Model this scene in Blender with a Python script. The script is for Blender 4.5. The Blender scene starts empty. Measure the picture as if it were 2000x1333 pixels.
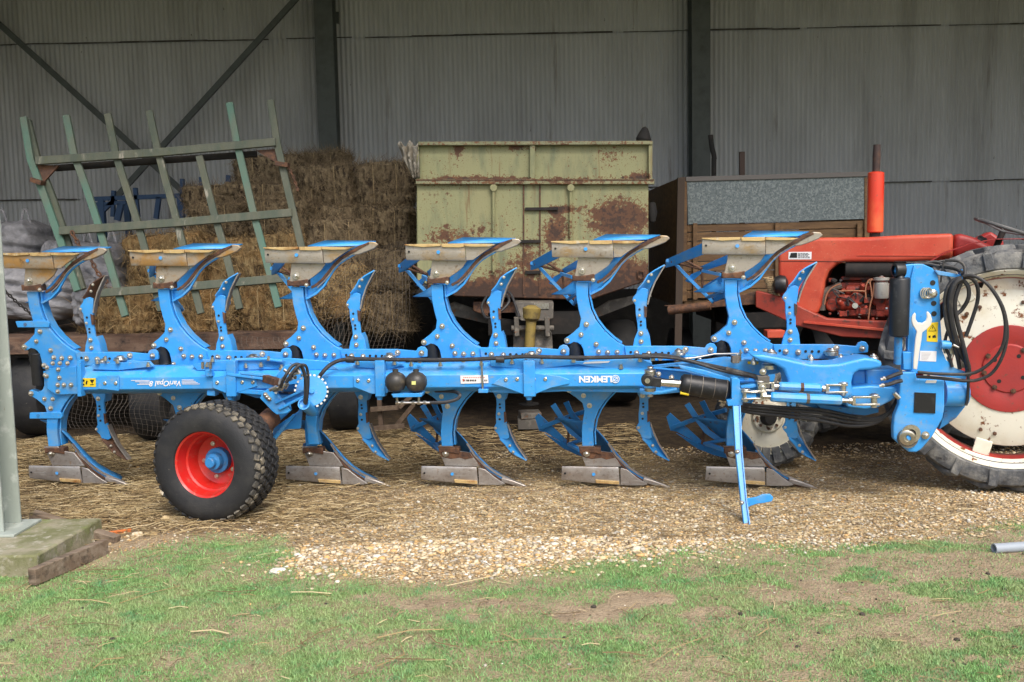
import bpy, bmesh, math, random
import numpy as np
from mathutils import Vector, Matrix
R = math.radians
rnd = random.Random(7)
sc = bpy.context.scene
COL = sc.collection

# ---------------- camera ----------------
F = 1900.0; EYE = 1.73
TH = math.atan(180/1900.0); RO = R(1.2)
fwd = Vector((0, math.cos(TH), -math.sin(TH)))
up0 = Vector((0, math.sin(TH), math.cos(TH))); rt0 = Vector((1, 0, 0))
UPV = up0*math.cos(RO) + rt0*math.sin(RO)
RTV = rt0*math.cos(RO) - up0*math.sin(RO)
CAMP = Vector((0, 0, EYE))
cam_d = bpy.data.cameras.new('camera'); cam = bpy.data.objects.new('camera', cam_d); COL.objects.link(cam)
cam_d.sensor_width = 36; cam_d.lens = 36*F/2000; cam_d.clip_end = 2000; cam_d.clip_start = 0.1
m = Matrix.Identity(4)
for i in range(3):
    m[i][0] = RTV[i]; m[i][1] = UPV[i]; m[i][2] = -fwd[i]; m[i][3] = CAMP[i]
cam.matrix_world = m
sc.camera = cam

# ---------------- light ----------------
w = bpy.data.worlds.new('World'); sc.world = w; w.use_nodes = True
nt = w.node_tree; bg = nt.nodes['Background']
sky = nt.nodes.new('ShaderNodeTexSky'); sky.sky_type = 'NISHITA'; sky.sun_disc = False
SUN_EL, SUN_AZ = R(50), R(160)          # azimuth clockwise from +Y: behind the camera, to the right
sky.sun_elevation = SUN_EL; sky.sun_rotation = SUN_AZ
sky.air_density = 1.0; sky.dust_density = 4.0; sky.ozone_density = 1.0
nt.links.new(sky.outputs[0], bg.inputs[0]); bg.inputs[1].default_value = 0.15
sd = bpy.data.lights.new('sun', 'SUN'); sun = bpy.data.objects.new('sun', sd); COL.objects.link(sun)
sd.energy = 1.5; sd.angle = R(25); sd.color = (1, 0.96, 0.9)
tosun = Vector((math.sin(SUN_AZ)*math.cos(SUN_EL), math.cos(SUN_AZ)*math.cos(SUN_EL), math.sin(SUN_EL)))
sun.rotation_euler = tosun.to_track_quat('Z', 'Y').to_euler()
sc.view_settings.view_transform = 'Standard'; sc.view_settings.look = 'None'
sc.view_settings.exposure = 0.72; sc.view_settings.gamma = 1

# ---------------- frames: pixel of the photo + real distance -> world ----------------
def ray(px, py):
    return fwd*F + RTV*(px-1000) + UPV*(666.5-py)
def G(px, py, z=0.0):
    d = ray(px, py); t = (z-EYE)/d.z; return CAMP + d*t
def at(px, py, Y):
    d = ray(px, py); return CAMP + d*(Y/d.y)
class Fr:
    def __init__(s, O, eu, ev, ez):
        s.O = Vector(O); s.eu = Vector(eu); s.ev = Vector(ev); s.ez = Vector(ez)
    def uz(s, px, py, v=0.0):
        d = ray(px, py)
        A = Matrix(((d.x, -s.eu.x, -s.ez.x), (d.y, -s.eu.y, -s.ez.y), (d.z, -s.eu.z, -s.ez.z)))
        b = s.O + s.ev*v - CAMP
        r = A.inverted() @ b
        return (r[1], v, r[2])
    def w(s, q): return s.O + s.eu*q[0] + s.ev*q[1] + s.ez*q[2]
    def p(s, px, py, v=0.0): return s.w(s.uz(px, py, v))
def FY(Y): return Fr((0, Y, 0), (1, 0, 0), (0, 1, 0), (0, 0, 1))
def ZM(ox, oy, k):                       # coordinates read off an enlarged crop
    return lambda L: [(ox+k*a[0], oy+k*a[1]) + tuple(a[2:]) for a in L]

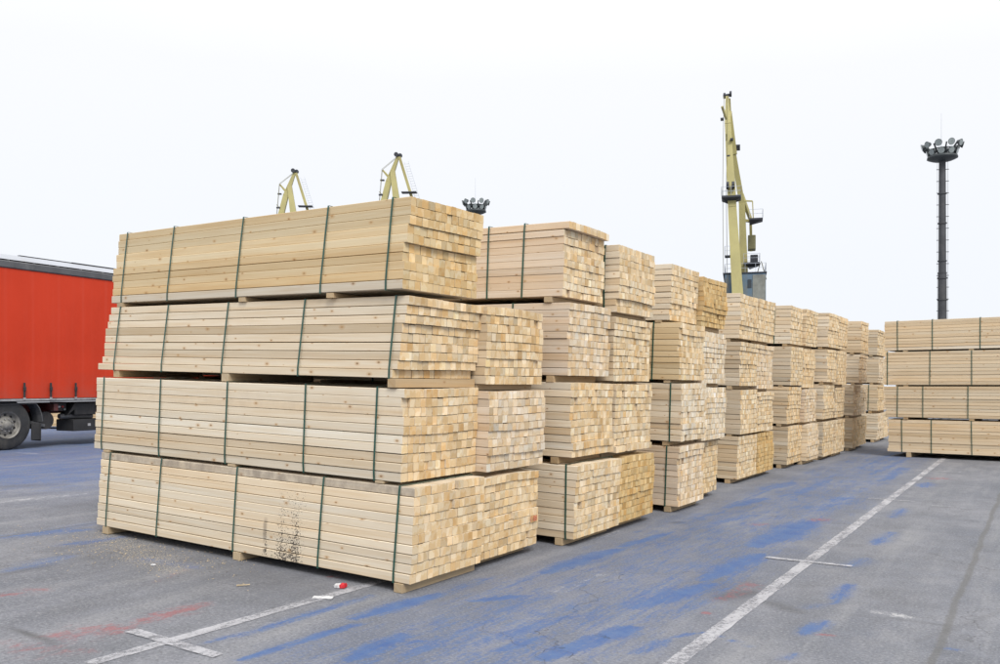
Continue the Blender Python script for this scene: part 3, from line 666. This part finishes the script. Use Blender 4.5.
# curtain as a slightly billowing sheet with thickness
m = MB(); nx, nz = 136, 10; vs = []
for lay in (0, 1):
    for i in range(nx + 1):
        for j in range(nz + 1):
            x = X0 + .12 + (X1 - X0 - .24) * i / nx; z = 1.11 + 2.80 * j / nz
            b = .012 * math.sin(x * 10.13) * (1 - j / nz) + .018 * math.sin(x * 1.1 + 1) * math.sin(math.pi * j / nz)
            vs.append((x, -b + (.02 if lay else 0), z))
N = (nx + 1) * (nz + 1); fs = []
for i in range(nx):
    for j in range(nz):
        q = i * (nz + 1) + j; fs.append((q, q + nz + 1, q + nz + 2, q + 1)); fs.append((N + q, N + q + 1, N + q + nz + 2, N + q + nz + 1))
m.add(vs, fs, True); cur = m.build('curtain', M['tarp'], T)
m = MB(); m.box(X0 + .12, X1 - .12, WD - .02, WD, 1.11, 3.91); m.build('curtain', M['tarp'], T)
m = MB()
m.box(X0, X1, -.03, .09, 3.90, 4.06, .02); m.box(X0, X1, WD - .09, WD + .03, 3.90, 4.10, .02); m.build('roof_rail', M['dgrey'], T)
m = MB(); vs = []; ny = 24
for x in (X0, X1):
    for j in range(ny + 1):
        y = .04 + (WD - .08) * j / ny; vs.append((x, y, 4.06 + .17 * min(1, 1.0 - (1 - min(1, y / .38)) ** 2) + (.03 * math.sin(math.pi * j / ny))))
m.add(vs, [(j, ny + 1 + j, ny + 2 + j, j + 1)[::-1] for j in range(ny)], True); m.add(vs, [tuple(range(ny + 1)), tuple(reversed(range(ny + 1, 2 * ny + 2)))])
rf = m.build('roof_sheet', M['white'], T)
m = MB()
for i in range(23): 
    x = X0 + .3 + i * .58; m.box(x - .02, x + .02, .0, .05, 4.06, 4.085)
m.build('roof_hook', M['dgrey'], rf)
m = MB(); m.box(.55, X1, .42, .50, 4.225, 4.275); m.box(1.75, X1, .30, .42, 4.20, 4.262); m.build('roof_batten', M['black'], rf)
m = MB(); m.box(X0, X1, -.015, WD + .015, 1.035, 1.075, .005); m.box(X0, X1, .05, WD - .05, 1.075, 1.12); m.build('load_floor', M['black'], T)
m = MB(); m.box(X0, X1, -.030, -.0165, 1.055, 1.10); m.build('lashing_rail', M['alu'], T)
for i in range(21):
    x = -2.76 + i * .62 + .02
    if x > X1 - .2: break
    m = MB(); m.box(x - .022, x + .022, -.045, -.024, 1.13, 1.45, .004); m.box(x - .03, x + .03, -.06, -.024, 1.27, 1.36, .006); b = m.build('curtain_buckle', M['black'], T)
    m = MB(); m.box(x - .028, x + .028, -.05, -.023, 1.07, 1.125, .004); m.build('hook', M['alu'], b)
m = MB()
for y in (.75, 1.65): m.box(X0 + .1, X1 - .3, y, y + .1, .74, .976)
for i in range(9): m.box(X0 + .4 + i * 1.5, X0 + .5 + i * 1.5, .1, WD - .1, .82, .974)
m.build('chassis', M['redsteel'], T)
def wheel(x, y, parent, side):
    w = empty('wheel', (x + .05, y, .54)); w.parent = parent
    if side < 0: w.rotation_euler = (0, 0, math.pi)
    tprof = [(.29, .0), (.31, .01), (.40, .0), (.50, .012), (.53, .035), (.54, .06), (.54, .26), (.53, .29), (.48, .305), (.30, .30), (.29, .29)]
    m = MB(); m.lathe(tprof, (0, 0, 0), 'y', 48); m.build('tyre', M['rubber'], w)
    m = MB(); m.lathe([(.295, .01), (.27, .02), (.262, .05), (.25, .10), (.20, .11), (.17, .06), (.10, .055), (.09, .0), (.075, -.02), (.0, -.025)], (0, 0, 0), 'y', 40); r = m.build('rim', M['rim'], w)
    m = MB()
    for i in range(10):
        t = 2 * math.pi * i / 10; m.cyl((.135 * math.cos(t), .03, .135 * math.sin(t)), (.135 * math.cos(t), .07, .135 * math.sin(t)), .013, n=6)
    m.build('wheel_nut', M['alu'], r)
    m = MB()
    for i in range(10):
        t = 2 * math.pi * (i + .5) / 10; m.cyl((.215 * math.cos(t), .094, .215 * math.sin(t)), (.215 * math.cos(t), .12, .215 * math.sin(t)), .026, n=10)
    m.build('rim_hole', M['black'], r)
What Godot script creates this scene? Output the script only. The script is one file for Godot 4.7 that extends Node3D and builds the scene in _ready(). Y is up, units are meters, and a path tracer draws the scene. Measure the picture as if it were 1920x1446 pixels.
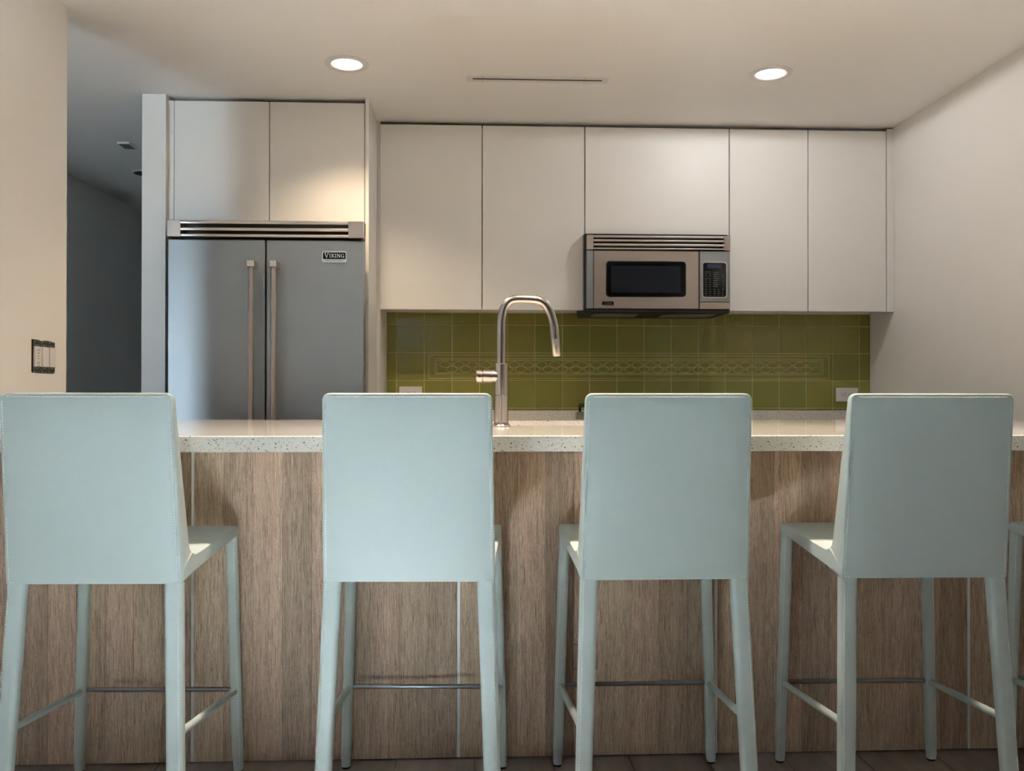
extends Node3D

# Kitchen seen over an island with a row of leather counter stools.
# Lengths in metres; P(x, y, d): d is the depth away from the camera's wall-normal, so Godot z = -d.

var rng := RandomNumberGenerator.new()
var M := {}

const XL := -1.499      # face of the left wall
const XR := 2.2375      # face of the right wall
const YC := 2.4254      # ceiling
const DB := 4.8          # back wall plaster
const DT := 4.795       # face of the tiles
const DU := 4.5166      # faces of the wall cabinet doors
const DC := 4.19        # faces of the doors above the refrigerator
const DF := 4.01        # faces of the refrigerator doors
const DN := 2.175       # island counter, near edge
const DFAR := 3.31      # island counter, far edge
const DP := 2.386       # island panel face
const YT := 0.904       # island counter top
const YB := 0.8630      # island counter underside
const HALL_X := -2.65    # face of the hall's left wall
const DH := 8.6         # hall end wall
const SIDE_D := 0.24     # daylight door of the room behind the left wall
const SIDE_A := -3.32
const SIDE_B := -2.78
const WIN_D := -0.75    # high window behind the camera: plane, left, right, sill, top
const WIN_A := -1.17
const WIN_B := -0.83
const WIN_S := 1.74
const WIN_T := 2.10


func _ready() -> void:
	rng.seed = 7
	_camera_and_light()
	_materials()
	_shell()
	_backsplash()
	_island()
	_wall_cabinets()
	_refrigerator()
	_microwave()
	_back_counter()
	_sink_and_faucet()
	_stools()
	_ceiling_things()
	_outlets()
	_hall_things()


# ---------------------------------------------------------------- camera, sky, sun, exposure
func _camera_and_light() -> void:
	var cam := Camera3D.new()
	cam.name = "camera"
	cam.fov = rad_to_deg(2.0 * atan(723.0 / 1615.67))
	cam.position = Vector3(0, 1.0213, 0)
	cam.rotation = Vector3(0.0042, -0.0425, 0.001)
	cam.near = 0.05
	cam.far = 60.0
	cam.current = true
	add_child(cam)

	var sky_mat := ProceduralSkyMaterial.new()
	sky_mat.sky_top_color = Color(0.60, 0.74, 0.95)
	sky_mat.sky_horizon_color = Color(0.82, 0.89, 0.97)
	sky_mat.ground_bottom_color = Color(0.42, 0.43, 0.42)
	sky_mat.ground_horizon_color = Color(0.60, 0.64, 0.66)
	sky_mat.sky_energy_multiplier = 1.0
	var sky := Sky.new()
	sky.sky_material = sky_mat
	var env := Environment.new()
	env.background_mode = Environment.BG_SKY
	env.sky = sky
	env.background_energy_multiplier = 1.3
	env.tonemap_mode = Environment.TONE_MAPPER_LINEAR
	env.tonemap_exposure = 8.0
	env.sdfgi_enabled = true
	env.ssao_enabled = true
	env.ssil_enabled = true
	var we := WorldEnvironment.new()
	we.name = "world_environment"
	we.environment = env
	add_child(we)

	# the sun comes in by the balcony door behind the camera and falls on the floor before the stools
	var sun := DirectionalLight3D.new()
	sun.name = "sun"
	sun.light_color = Color(0.87, 0.955, 1.0)
	sun.light_energy = 38.0
	sun.light_angular_distance = 0.8
	sun.shadow_enabled = true
	sun.sky_mode = DirectionalLight3D.SKY_MODE_LIGHT_ONLY
	add_child(sun)
	sun.look_at_from_position(P(-1.00, 1.92, -0.75), P(-0.36, 0.0, 1.12), Vector3.UP)


# ---------------------------------------------------------------- helpers
func P(x: float, y: float, d: float) -> Vector3:
	return Vector3(x, y, -d)


func mat(c: Color, rough: float, metal := 0.0, spec := 0.5) -> StandardMaterial3D:
	var m := StandardMaterial3D.new()
	m.albedo_color = c
	m.roughness = rough
	m.metallic = metal
	m.metallic_specular = spec
	return m


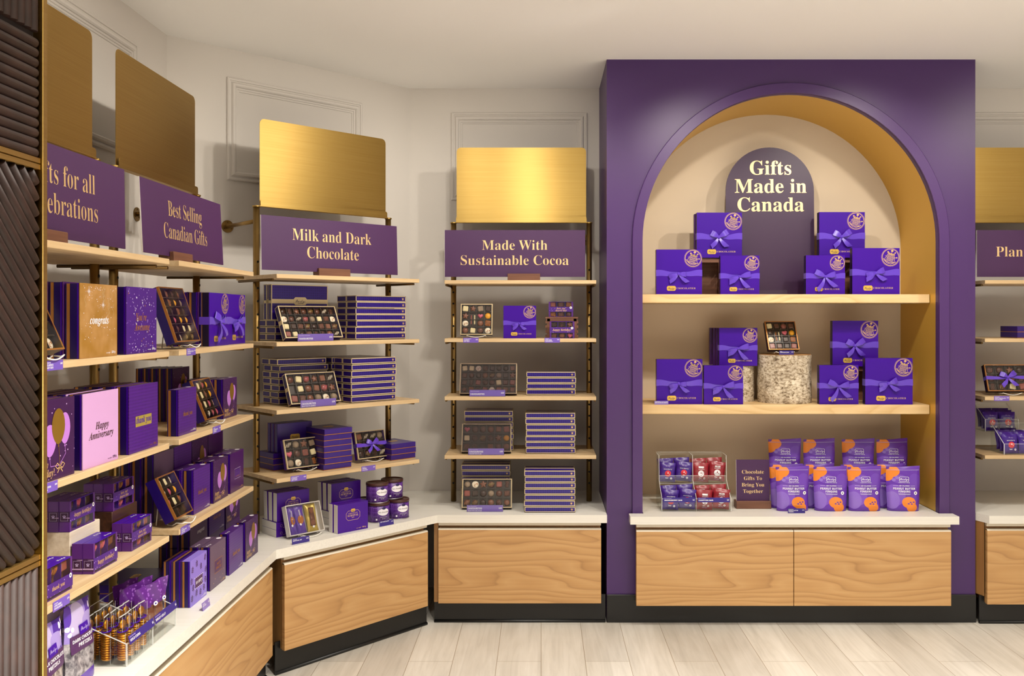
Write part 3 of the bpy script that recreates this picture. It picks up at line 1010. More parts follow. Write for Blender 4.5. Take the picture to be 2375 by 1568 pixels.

• • • • • • •

Problem to solve ::
Leave out the pictures and restate, word for word, the lines from the top of the data through the line containing "COL = sc.collection", both included.

Task output ::
Model this scene in Blender with a Python script. The script is for Blender 4.5. The Blender scene starts empty. Measure the picture as if it were 2000x1333 pixels.
import bpy, bmesh, math, random
import numpy as np
from mathutils import Vector, Matrix
R = math.radians
rnd = random.Random(7)
sc = bpy.context.scene
COL = sc.collection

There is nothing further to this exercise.